**Scenes as source code**:
━━━━

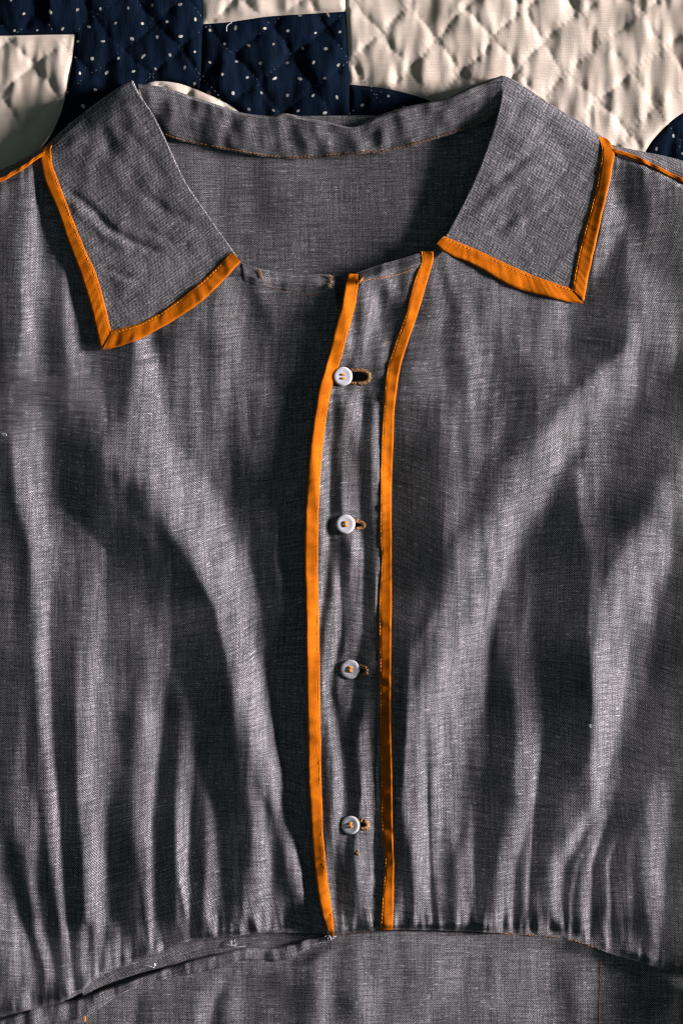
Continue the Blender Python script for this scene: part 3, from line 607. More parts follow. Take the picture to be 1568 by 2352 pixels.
def cloth_uv(px, py, z):
    du = np.hypot(np.diff(px, axis=1), np.diff(z, axis=1) / S); u = np.c_[np.zeros(len(px)), np.cumsum(du, 1)]
    u = gblur(u - px, 3, 60, 2.0) + px
    return np.c_[(u + 9 * _dr2(px, py)).ravel(), (-py + 26 * _dr(px, py) + 0.35 * z / S).ravel()]
# left front
st_ = 2.3
cols = np.arange(-90, 850, st_); nv = 640
v = np.linspace(0, 1, nv)[:, None]
PX = np.repeat(cols[None, :], nv, 0); top = TLf(cols)[None, :]; bot = BLf(cols)[None, :]
PY = top + v * (bot - top)
Z = front_z(PX, PY, top, bot, 0.0)
under = sstep(0, 22, PX - (tape_l(PY) + 6)); Z = np.maximum(Z - 0.0034 * under, 0.001)
grid_obj('bodice_panel', PX, PY, Z, M_CH, dress, uv=cloth_uv(PX, PY, Z))
# right front: placket strip and panel share one surface
def right_front(u0f, u1f, nu, name, holes=()):
    v = np.linspace(0, 1, 600)[:, None]; u = np.linspace(0, 1, nu)[None, :]
    yg = 600 + v * 1550
    for _ in range(4):
        xl = u0f(yg); xr = u1f(yg); PX = xl + u * (xr - xl)
        PY = TRf(PX) + v * (BRf(PX) - TRf(PX)); yg = PY
    Z = front_z(PX, PY, TRf(PX), BRf(PX), PLK)
    mask = None
    if holes:
        cx = 0.25 * (PX[:-1, :-1] + PX[1:, 1:] + PX[:-1, 1:] + PX[1:, :-1]); cy = 0.25 * (PY[:-1, :-1] + PY[1:, 1:] + PY[:-1, 1:] + PY[1:, :-1])
        mask = np.ones(cx.shape, bool)
        for (hx, hy, rx, ry) in holes: mask &= (np.abs((cx - hx) / rx) ** 2.6 + np.abs((cy - hy) / ry) ** 2.6) > 1
    return grid_obj(name, PX, PY, Z, M_CH, dress, uv=cloth_uv(PX, PY, Z), mask=mask)
HOLES = [(819, 866, 25, 12.5), (812, 1206, 19, 6), (822, 1540, 17, 6.5), (826, 1893, 15, 6.5)]
right_front(lambda y: tape_l(y) + 3, lambda y: tape_r(y) - 10, 92, 'button_placket', HOLES)
right_front(lambda y: tape_r(y) - 12, lambda y: 1660 + 0 * y, 330, 'bodice_panel')

# inside of the back, seen through the neck opening
BKx, BKy = np.meshgrid(np.linspace(300, 1190, 220), np.linspace(262, 760, 140))
bw = Grid(fft_noise((260, 460), 20, 60, 2) * 0.00016 + fft_noise((260, 460), 60, 60, 2) * 0.0005, 290, 255, 2)
BKz = 0.0075 + bw(BKx, BKy) + (BKx - 700) * S * 0.06
grid_obj('back_panel', BKx, BKy, BKz, M_CH, dress, uv=np.c_[BKx.ravel() * 1.02 + 311, -BKy.ravel() * 1.02])

# ruled strip between two curves; prof gives height across
def ruled(name, A, Bc, zf, prof, mat, parent, nacross=9, step=4.0, uvs=(1, 1), wob=0.0, swap=False):
    A = curve(A, step=step); n = len(A); Bc = curve(Bc, n=n)
    if wob:
        for c in (A, Bc):
            t = np.cumsum(rng.normal(0, 1, (n, 2)), 0); t -= np.linspace(0, 1, n)[:, None] * t[-1]
            k = np.hanning(19); k /= k.sum() / 2.2; nz = np.c_[np.convolve(rng.normal(0, 1, n), k, 'same'), np.convolve(rng.normal(0, 1, n), k, 'same')]
            c += nz * wob
    w_ = np.linspace(0, 1, nacross)[None, :]
    PX = A[:, :1] * (1 - w_) + Bc[:, :1] * w_; PY = A[:, 1:] * (1 - w_) + Bc[:, 1:] * w_
    L = np.r_[0, np.cumsum(np.hypot(*np.diff(A, axis=0).T))][:, None]
    wid = np.hypot(A[:, 0] - Bc[:, 0], A[:, 1] - Bc[:, 1])[:, None]
    Z = zf(PX, PY) + prof(w_ + 0 * PX, L + 0 * PX)
    U = (L + 0 * PX) * uvs[0]; V = (w_ * wid) * uvs[1]
    uv = np.c_[V.ravel(), U.ravel()] if swap else np.c_[U.ravel(), V.ravel()]
    return grid_obj(name, PX, PY, Z, mat, parent, uv=uv), A, Bc
def tape_prof(thick, stitch_at=None, side=1, seed=0, rib=0.00009):
    r = np.random.default_rng(seed); nz = r.standard_normal(4000); nz = np.convolve(nz, np.exp(-np.linspace(-2, 2, 9) ** 2), 'same')
    nz2 = np.convolve(r.standard_normal(4000), np.exp(-np.linspace(-2, 2, 15) ** 2), 'same')
    def p(w_, L):
        dome = 1 - np.abs(2 * w_ - 1) ** 12
        z = -0.0003 + (0.0003 + thick) * dome + 0.0002
        i = (L / 2.6 + w_ * 5).astype(int) % 4000; j = (L / 3.2 - w_ * 4).astype(int) % 4000
        a = (L / 2.6 + w_ * 5) % 1
        n1 = nz[i] * (1 - a) + nz[(i + 1) % 4000] * a
        b = (L / 3.2 - w_ * 4) % 1; n2 = nz2[j] * (1 - b) + nz2[(j + 1) % 4000] * b
        z = z + rib * (n1 + n2) * dome
        if stitch_at is not None: z = z - 0.0003 * np.exp(-((w_ - stitch_at) / 0.055) ** 2)
        return z
    return p
def tape_stitch(name, A, Bc, at, zf, lift, mat, parent, ln=6.2, gap=2.4, wd=2.2, skip=0.0):
    c = A * (1 - at) + Bc * at; s = Stitches(); s.line(c[::3], ln, gap, wd, 0.00022, zf, lift, 0.22, skip)
    return s.build(name, mat, parent)

# placket tapes
F2 = lambda x, y: F(x, y) + PLK
def F2s(x, y):   # dips where the front dips at the waist and neck seams
    return front_z(x, y, TRf(x), BRf(x), PLK)
def FTs(x, y): return front_z(x, y, TRf(x), BRf(x), PLK + 0.0004, FT)
o1, A, Bc = ruled('bias_tape', [(q[1], q[0]) for q in TAPE_L], [(q[2], q[0]) for q in TAPE_L], FTs, tape_prof(0.00045, 0.86, seed=1), M_OR, dress, 15, 3.0, wob=0.45)
tape_stitch('topstitching', A, Bc, 0.87, FTs, 0.00040, M_TH, o1)
o2, A, Bc = ruled('bias_tape', [(q[1], q[0]) for q in TAPE_R], [(q[2], q[0]) for q in TAPE_R], FTs, tape_prof(0.00045, 0.14, seed=2), M_OR, dress, 15, 3.0, wob=0.35)
tape_stitch('topstitching', A, Bc, 0.13, FTs, 0.00040, M_TH, o2)

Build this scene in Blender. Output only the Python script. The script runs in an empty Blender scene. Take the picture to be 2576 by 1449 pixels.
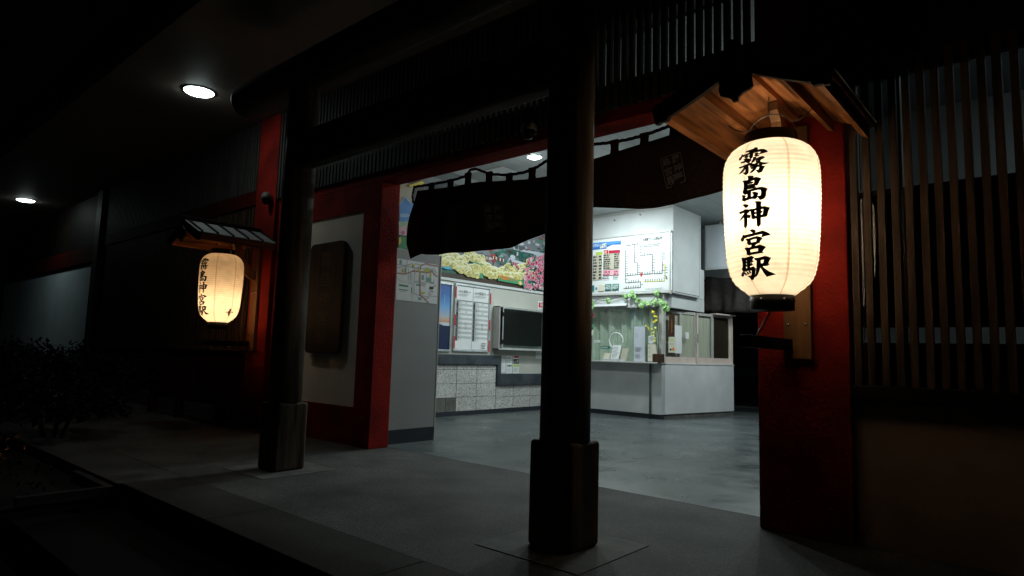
import bpy, bmesh, math, random
from mathutils import Matrix, Vector
S = bpy.context.scene
PI = math.pi
random.seed(11)

# ---------------------------------------------------------------- camera
cam_d = bpy.data.cameras.new("camera"); cam = bpy.data.objects.new("camera", cam_d)
S.collection.objects.link(cam); S.camera = cam
cam_d.sensor_width = 36.0; cam_d.lens = 1598.0/2576*36.0
cam_d.clip_start = 0.05; cam_d.clip_end = 500
cam.matrix_world = Matrix(((0.75472373, 0.046479188, 0.654394206, 0),
                           (0.655392477, -0.097818933, -0.748927338, 0),
                           (0.029202609, 0.994118273, -0.10428838, 1.15),
                           (0, 0, 0, 1)))
# ---------------------------------------------------------------- night sky
W = bpy.data.worlds.new("World"); S.world = W; W.use_nodes = True
nt = W.node_tree; bg = nt.nodes["Background"]
sky = nt.nodes.new("ShaderNodeTexSky"); sky.sky_type = 'NISHITA'; sky.sun_disc = False
sky.sun_elevation = math.radians(-4); sky.sun_rotation = math.radians(200)
nt.links.new(sky.outputs[0], bg.inputs[0]); bg.inputs[1].default_value = 0.004
# ---------------------------------------------------------------- exposure / render settings
S.view_settings.view_transform = 'Standard'; S.view_settings.look = 'None'
S.view_settings.exposure = 0.0; S.view_settings.gamma = 1.0
S.cycles.max_bounces = 8; S.cycles.diffuse_bounces = 5; S.cycles.transparent_max_bounces = 12
S.cycles.sample_clamp_indirect = 6.0
S.cycles.use_denoising = True

# ---------------------------------------------------------------- materials
def _nodes(name):
    m = bpy.data.materials.new(name); m.use_nodes = True
    return m, m.node_tree, m.node_tree.nodes["Principled BSDF"]
def mat(name, col, rough=.6, var=.15, scale=6, stretch=(1,1,1), bump=0., bscale=40, metal=0., spec=.4, col2=None, detail=5, dist=.01, rvar=0.):
    m, t, b = _nodes(name); N = t.nodes; L = t.links
    b.inputs["Roughness"].default_value = rough; b.inputs["Metallic"].default_value = metal
    b.inputs["Specular IOR Level"].default_value = spec
    tc = N.new("ShaderNodeTexCoord"); mp = N.new("ShaderNodeMapping"); mp.inputs["Scale"].default_value = stretch
    L.new(tc.outputs["Object"], mp.inputs[0])
    n = N.new("ShaderNodeTexNoise"); n.inputs["Scale"].default_value = scale; n.inputs["Detail"].default_value = detail
    L.new(mp.outputs[0], n.inputs["Vector"])
    r = N.new("ShaderNodeValToRGB"); r.color_ramp.elements[0].position = .32; r.color_ramp.elements[1].position = .68
    lo = [c*(1-var) for c in col]; hi = list(col2) if col2 else [min(1, c*(1+var)) for c in col]
    r.color_ramp.elements[0].color = (*lo, 1); r.color_ramp.elements[1].color = (*hi, 1)
    L.new(n.outputs["Fac"], r.inputs[0]); L.new(r.outputs[0], b.inputs["Base Color"])
    if rvar:
        n3 = N.new('ShaderNodeTexNoise'); n3.inputs['Scale'].default_value = 1.3; n3.inputs['Detail'].default_value = 8; n3.inputs['Roughness'].default_value = .65
        L.new(tc.outputs['Object'], n3.inputs['Vector'])
        q = N.new('ShaderNodeMapRange'); q.inputs[1].default_value = .35; q.inputs[2].default_value = .65; q.inputs[3].default_value = rough-rvar; q.inputs[4].default_value = rough+rvar
        L.new(n3.outputs['Fac'], q.inputs[0]); L.new(q.outputs[0], b.inputs['Roughness'])
    if bump:
        n2 = N.new("ShaderNodeTexNoise"); n2.inputs["Scale"].default_value = bscale; n2.inputs["Detail"].default_value = 3
        L.new(mp.outputs[0], n2.inputs["Vector"])
        bp = N.new("ShaderNodeBump"); bp.inputs["Strength"].default_value = bump; bp.inputs["Distance"].default_value = dist
        L.new(n2.outputs["Fac"], bp.inputs["Height"]); L.new(bp.outputs[0], b.inputs["Normal"])
    return m
def flat(name, col, rough=.55): return mat(name, col, rough, var=.05, scale=3)
def emit(name, col, strength):
    m, t, b = _nodes(name)
    b.inputs["Base Color"].default_value = (.8,.8,.8,1)
    b.inputs["Emission Color"].default_value = (*col, 1); b.inputs["Emission Strength"].default_value = strength
    return m
def wood(name, col, axis='z', rough=.6, var=.35, bump=.25, fine=14):
    st = {'x': (.08,1,1), 'y': (1,.08,1), 'z': (1,1,.08)}[axis]
    return mat(name, col, rough, var=var, scale=fine, stretch=st, spec=.15, bump=bump, bscale=fine*3, detail=7, dist=.004)
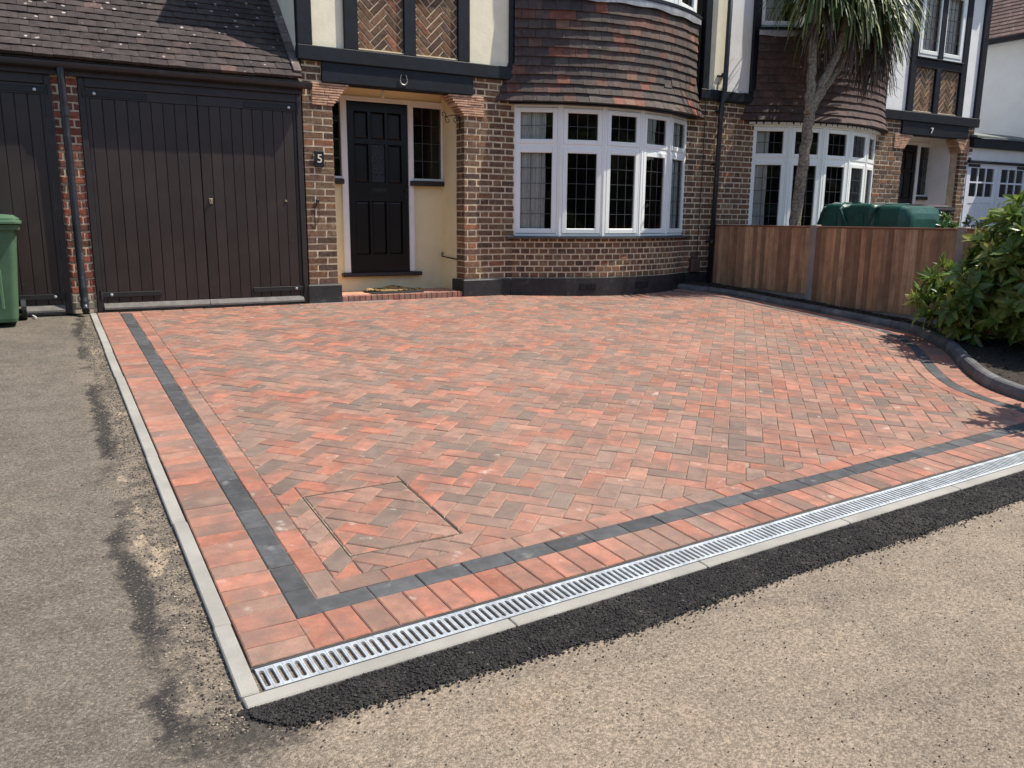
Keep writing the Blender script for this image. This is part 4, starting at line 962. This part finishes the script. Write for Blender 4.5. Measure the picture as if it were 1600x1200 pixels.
# roof tiles on a 45 degree slope
PT45 = R_(45)
GT = [(.085, .066, .061), (.076, .058, .055), (.095, .073, .066), (.105, .073, .064), (.07, .054, .052), (.15, .095, .084)]
items = []; gz0 = 2.362; gy0 = -.15; TWR = .163
def rtile(var):
    rs = random.Random(var+3); j = lambda a: (rs.random()-.5)*a; a = TWR/2 - .0015; ln = .165; th = .026
    top = [(-a, 0, .0), (-a/2, -.002, .002), (0, j(.005), .003), (a/2, j(.004), .002), (a, j(.003), 0)]
    vs = [(x, y+j(.003), z+th+.011) for x, y, z in top] + [(x, y, z+.006) for x, y, z in top] + [(x, ln, z*.8+th-.006) for x, y, z in top]
    fs = [(k, k+1, 10+k+1, 10+k) for k in range(4)] + [(5+k, 5+k+1, k+1, k) for k in range(4)] + [(5, 0, 10), (4, 9, 14)]
    return vs, fs
for r in range(44):
    d = r*.1; y, z = gy0 + d*math.cos(PT45), gz0 + d*math.sin(PT45)
    x = -.01 - (TWR/2 if r % 2 else 0); 
    x -= TWR/2
    if r % 2: pass
    while x > -4.9:
        var = random.randrange(5); vs, fs = rtile(var); k = U(.52, .68); t = random.choices(GT, [7, 6, 5, 2, 4, .35])[0]
        M = Matrix.Translation((x, y, z + .012*math.sin(x*.9) + .004*math.sin(x*2.3+r) + U(-.002, .003))) @ Matrix.Rotation(PT45 + U(-.02, .02), 4, 'X') @ Matrix.Rotation(U(-.012, .012), 4, 'Z')
        items.append((('r', var), vs, fs, M, (t[0]*k, t[1]*k, t[2]*k, rnd()))); x -= TWR
roof = MB(); yr = gy0 + 4.4*math.cos(PT45); zr = gz0 + 4.4*math.sin(PT45)
roof.add([(-4.9, gy0+.02, gz0-.02), (.0, gy0+.02, gz0-.02), (.0, yr, zr-.015), (-4.9, yr, zr-.015), (-4.9, yr+4, 2.3), (.0, yr+4, 2.3)], [(0, 1, 2, 3), (3, 2, 5, 4)])
rf = roof.build('roof', ROOFPLAIN, G)
pieces(items, 'roof_tile', rf, (ROOFT, ROOFTJ), 300, 'roof_tiles')
# raised abutment tiles up the right-hand edge
items = []
for k in range(14):
    d = k*.16; mm = MB(); mm.box(-.045, .04, 0, .155, .018, .05, c=.005); g_ = U(.8, 1.2)
    items.append((('vt',), mm.v, mm.f, Matrix.Translation((-.045, gy0 + .04 + d*math.cos(PT45), gz0 + .05 + d*math.sin(PT45))) @ Matrix.Rotation(PT45 + U(-.03, .03), 4, 'X'), (.14*g_, .11*g_, .1*g_, rnd())))
pieces(items, 'verge_tile', rf, (ROOFT, ROOFTJ))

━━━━

**TASK TO CARRY OUT**: Exactly reproduce the lines from the line holding "Build this scene" through the line holding "S.cycles.use_denoising = True", and only those; pictures are to be left out.

**WRITTEN SOLUTION**:
Build this scene in Blender. Output only the Python script. The script runs in an empty Blender scene. Take the picture to be 2576 by 1449 pixels.
import bpy, bmesh, math, random
from mathutils import Matrix, Vector
S = bpy.context.scene
PI = math.pi
random.seed(11)

# ---------------------------------------------------------------- camera
cam_d = bpy.data.cameras.new("camera"); cam = bpy.data.objects.new("camera", cam_d)
S.collection.objects.link(cam); S.camera = cam
cam_d.sensor_width = 36.0; cam_d.lens = 1598.0/2576*36.0
cam_d.clip_start = 0.05; cam_d.clip_end = 500
cam.matrix_world = Matrix(((0.75472373, 0.046479188, 0.654394206, 0),
                           (0.655392477, -0.097818933, -0.748927338, 0),
                           (0.029202609, 0.994118273, -0.10428838, 1.15),
                           (0, 0, 0, 1)))
# ---------------------------------------------------------------- night sky
W = bpy.data.worlds.new("World"); S.world = W; W.use_nodes = True
nt = W.node_tree; bg = nt.nodes["Background"]
sky = nt.nodes.new("ShaderNodeTexSky"); sky.sky_type = 'NISHITA'; sky.sun_disc = False
sky.sun_elevation = math.radians(-4); sky.sun_rotation = math.radians(200)
nt.links.new(sky.outputs[0], bg.inputs[0]); bg.inputs[1].default_value = 0.004
# ---------------------------------------------------------------- exposure / render settings
S.view_settings.view_transform = 'Standard'; S.view_settings.look = 'None'
S.view_settings.exposure = 0.0; S.view_settings.gamma = 1.0
S.cycles.max_bounces = 8; S.cycles.diffuse_bounces = 5; S.cycles.transparent_max_bounces = 12
S.cycles.sample_clamp_indirect = 6.0
S.cycles.use_denoising = True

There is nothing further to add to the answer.